Kultusministerium gibt Studie in Auftrag

Um der Kritik der Journalisten entgegenzuwirken, gab das Kulturministerium nun bei Wissenschaftlern der Universität Ljubljana eine Untersuchung über die Medienfreiheit in Slowenien in Auftrag. Die Berichterstattung in den slowenischen Zeitungen sei ausgewogen, so das Ergebnis der Wissenschaftler. Allerdings räumt selbst der mit der Studie beauftragte Soziologe Matej Makarovic ein, dass es von Seiten der Regierung und anderer politischer Gruppen Versuche gab, die Medien zu beeinflussen.

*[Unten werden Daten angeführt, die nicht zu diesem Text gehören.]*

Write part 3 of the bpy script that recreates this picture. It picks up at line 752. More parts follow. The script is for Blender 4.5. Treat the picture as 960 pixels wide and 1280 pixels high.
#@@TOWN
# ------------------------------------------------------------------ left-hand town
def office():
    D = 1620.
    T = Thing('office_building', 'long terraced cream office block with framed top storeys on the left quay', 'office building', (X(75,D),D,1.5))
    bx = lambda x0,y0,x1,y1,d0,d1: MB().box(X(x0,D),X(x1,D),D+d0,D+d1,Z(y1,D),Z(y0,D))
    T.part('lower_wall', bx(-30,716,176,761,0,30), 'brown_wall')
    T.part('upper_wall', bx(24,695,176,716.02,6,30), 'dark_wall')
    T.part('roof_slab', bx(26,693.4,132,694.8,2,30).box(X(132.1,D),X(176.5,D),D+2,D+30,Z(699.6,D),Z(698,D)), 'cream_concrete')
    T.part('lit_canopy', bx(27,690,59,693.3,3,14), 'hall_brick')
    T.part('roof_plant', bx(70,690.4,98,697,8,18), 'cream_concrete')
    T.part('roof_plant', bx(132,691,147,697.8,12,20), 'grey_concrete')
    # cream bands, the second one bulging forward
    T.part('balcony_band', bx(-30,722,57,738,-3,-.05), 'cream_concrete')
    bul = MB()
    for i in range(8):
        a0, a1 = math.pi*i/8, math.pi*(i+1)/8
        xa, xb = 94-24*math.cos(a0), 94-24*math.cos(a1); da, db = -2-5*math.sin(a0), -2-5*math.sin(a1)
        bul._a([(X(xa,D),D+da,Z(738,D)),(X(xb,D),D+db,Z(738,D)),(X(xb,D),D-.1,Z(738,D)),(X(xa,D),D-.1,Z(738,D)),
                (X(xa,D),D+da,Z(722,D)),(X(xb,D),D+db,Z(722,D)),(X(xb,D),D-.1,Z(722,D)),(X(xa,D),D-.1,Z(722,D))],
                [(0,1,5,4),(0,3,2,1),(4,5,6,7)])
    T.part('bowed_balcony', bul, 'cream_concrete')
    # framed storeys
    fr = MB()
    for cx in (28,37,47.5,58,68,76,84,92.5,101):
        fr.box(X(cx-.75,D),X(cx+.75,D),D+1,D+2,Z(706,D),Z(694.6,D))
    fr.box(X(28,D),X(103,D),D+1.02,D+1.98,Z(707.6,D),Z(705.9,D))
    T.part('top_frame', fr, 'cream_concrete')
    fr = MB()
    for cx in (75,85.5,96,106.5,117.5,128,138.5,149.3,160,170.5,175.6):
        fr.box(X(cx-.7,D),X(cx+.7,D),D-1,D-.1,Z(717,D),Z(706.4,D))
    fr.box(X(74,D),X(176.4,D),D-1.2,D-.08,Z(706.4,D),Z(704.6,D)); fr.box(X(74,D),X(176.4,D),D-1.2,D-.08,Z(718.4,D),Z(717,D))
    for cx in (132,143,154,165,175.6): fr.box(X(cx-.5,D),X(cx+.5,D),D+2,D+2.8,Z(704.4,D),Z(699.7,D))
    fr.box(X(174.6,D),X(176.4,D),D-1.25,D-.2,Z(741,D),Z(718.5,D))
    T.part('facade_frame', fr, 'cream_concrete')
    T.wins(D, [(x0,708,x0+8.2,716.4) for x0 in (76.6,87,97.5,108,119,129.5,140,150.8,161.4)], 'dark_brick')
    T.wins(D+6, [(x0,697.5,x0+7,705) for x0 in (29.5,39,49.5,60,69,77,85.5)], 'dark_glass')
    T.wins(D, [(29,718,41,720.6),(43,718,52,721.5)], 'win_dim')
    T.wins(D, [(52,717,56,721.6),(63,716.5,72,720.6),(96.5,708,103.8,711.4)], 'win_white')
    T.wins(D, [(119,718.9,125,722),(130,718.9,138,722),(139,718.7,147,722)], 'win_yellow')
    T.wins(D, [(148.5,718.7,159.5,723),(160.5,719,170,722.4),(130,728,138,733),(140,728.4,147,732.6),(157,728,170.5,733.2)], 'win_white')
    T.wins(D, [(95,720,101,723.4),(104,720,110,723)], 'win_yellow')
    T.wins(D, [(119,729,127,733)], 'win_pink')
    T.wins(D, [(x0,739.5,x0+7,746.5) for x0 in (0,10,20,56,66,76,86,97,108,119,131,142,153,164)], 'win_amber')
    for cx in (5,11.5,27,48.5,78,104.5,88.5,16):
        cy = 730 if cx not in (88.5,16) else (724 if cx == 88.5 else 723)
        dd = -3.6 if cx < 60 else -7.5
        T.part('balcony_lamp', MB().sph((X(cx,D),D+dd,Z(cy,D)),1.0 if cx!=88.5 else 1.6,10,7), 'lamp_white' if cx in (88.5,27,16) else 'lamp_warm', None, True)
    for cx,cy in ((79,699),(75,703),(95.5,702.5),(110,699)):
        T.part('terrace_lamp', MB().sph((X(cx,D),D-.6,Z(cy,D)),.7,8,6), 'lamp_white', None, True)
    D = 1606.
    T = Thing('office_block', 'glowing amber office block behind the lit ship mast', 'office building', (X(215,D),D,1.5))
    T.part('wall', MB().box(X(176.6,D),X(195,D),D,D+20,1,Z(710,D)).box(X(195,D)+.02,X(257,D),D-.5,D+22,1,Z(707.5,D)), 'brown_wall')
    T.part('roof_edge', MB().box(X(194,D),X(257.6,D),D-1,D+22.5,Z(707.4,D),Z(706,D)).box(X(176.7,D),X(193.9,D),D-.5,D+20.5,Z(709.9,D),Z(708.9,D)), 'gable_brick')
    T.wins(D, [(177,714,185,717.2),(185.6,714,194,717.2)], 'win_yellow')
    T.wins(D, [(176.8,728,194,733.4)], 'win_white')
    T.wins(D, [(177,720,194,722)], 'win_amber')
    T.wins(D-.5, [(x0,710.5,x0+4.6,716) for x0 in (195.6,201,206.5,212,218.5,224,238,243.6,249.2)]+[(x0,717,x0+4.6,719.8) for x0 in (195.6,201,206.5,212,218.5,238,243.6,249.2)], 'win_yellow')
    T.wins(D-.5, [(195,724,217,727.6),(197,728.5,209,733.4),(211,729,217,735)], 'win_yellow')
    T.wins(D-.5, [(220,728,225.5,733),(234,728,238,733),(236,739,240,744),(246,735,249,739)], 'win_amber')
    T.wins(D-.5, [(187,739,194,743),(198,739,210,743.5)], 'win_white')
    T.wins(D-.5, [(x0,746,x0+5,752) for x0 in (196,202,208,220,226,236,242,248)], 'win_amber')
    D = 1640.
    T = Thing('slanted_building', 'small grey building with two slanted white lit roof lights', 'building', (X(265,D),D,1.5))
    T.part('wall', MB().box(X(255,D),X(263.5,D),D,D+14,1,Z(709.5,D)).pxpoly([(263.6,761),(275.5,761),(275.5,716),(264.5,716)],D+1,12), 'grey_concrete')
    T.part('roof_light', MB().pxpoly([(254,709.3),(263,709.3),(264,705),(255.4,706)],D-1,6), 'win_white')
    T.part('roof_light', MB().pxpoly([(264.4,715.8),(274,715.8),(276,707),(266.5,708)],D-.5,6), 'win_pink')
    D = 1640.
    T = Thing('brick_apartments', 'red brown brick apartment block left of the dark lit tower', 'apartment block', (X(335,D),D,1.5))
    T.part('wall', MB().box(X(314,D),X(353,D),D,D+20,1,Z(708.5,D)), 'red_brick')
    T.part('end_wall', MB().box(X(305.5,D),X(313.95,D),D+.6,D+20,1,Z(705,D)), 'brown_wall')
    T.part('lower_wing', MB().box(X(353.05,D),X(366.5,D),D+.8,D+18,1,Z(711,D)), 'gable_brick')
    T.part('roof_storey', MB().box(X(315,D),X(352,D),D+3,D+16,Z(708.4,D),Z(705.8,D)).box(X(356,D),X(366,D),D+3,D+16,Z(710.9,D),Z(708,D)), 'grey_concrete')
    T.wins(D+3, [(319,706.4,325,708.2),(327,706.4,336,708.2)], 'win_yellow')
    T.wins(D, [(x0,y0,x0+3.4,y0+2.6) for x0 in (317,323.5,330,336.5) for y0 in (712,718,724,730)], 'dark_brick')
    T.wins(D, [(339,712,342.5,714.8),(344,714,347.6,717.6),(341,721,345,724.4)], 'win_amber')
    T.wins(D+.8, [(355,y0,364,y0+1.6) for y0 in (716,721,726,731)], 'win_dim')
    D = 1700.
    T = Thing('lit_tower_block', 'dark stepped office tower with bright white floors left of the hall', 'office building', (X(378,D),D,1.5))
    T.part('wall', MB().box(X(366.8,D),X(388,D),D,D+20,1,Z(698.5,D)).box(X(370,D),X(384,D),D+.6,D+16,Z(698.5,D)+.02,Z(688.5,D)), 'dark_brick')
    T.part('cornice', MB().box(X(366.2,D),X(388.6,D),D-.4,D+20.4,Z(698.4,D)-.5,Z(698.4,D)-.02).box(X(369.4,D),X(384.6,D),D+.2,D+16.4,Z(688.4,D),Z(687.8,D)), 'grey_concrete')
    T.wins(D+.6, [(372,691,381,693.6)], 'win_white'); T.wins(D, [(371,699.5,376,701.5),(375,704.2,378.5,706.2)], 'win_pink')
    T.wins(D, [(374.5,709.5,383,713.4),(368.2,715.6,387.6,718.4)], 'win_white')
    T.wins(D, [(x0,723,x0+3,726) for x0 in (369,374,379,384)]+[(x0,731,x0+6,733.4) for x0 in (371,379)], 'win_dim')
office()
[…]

Der ehemalige "Delo"-Journalist Matija Grah hat inzwischen gegen seine Entlassung geklagt und Recht bekommen. Er arbeitet trotzdem nicht wieder auf seinem alten Korrespondentenposten. Grah wurde zunächst zwar wieder eingestellt, doch ein schlechtes Arbeitszeugnis, das ihm sein Vorgesetzter geschrieben hatte, diente als Vorwand dafür, ihn schnell wieder loszuwerden. Die Beurteilung wurde auf Veranlassung des Vorstandsvorsitzenden des Verlages geschrieben, erfuhr Matija Grah später - von seinem Vorgesetzten.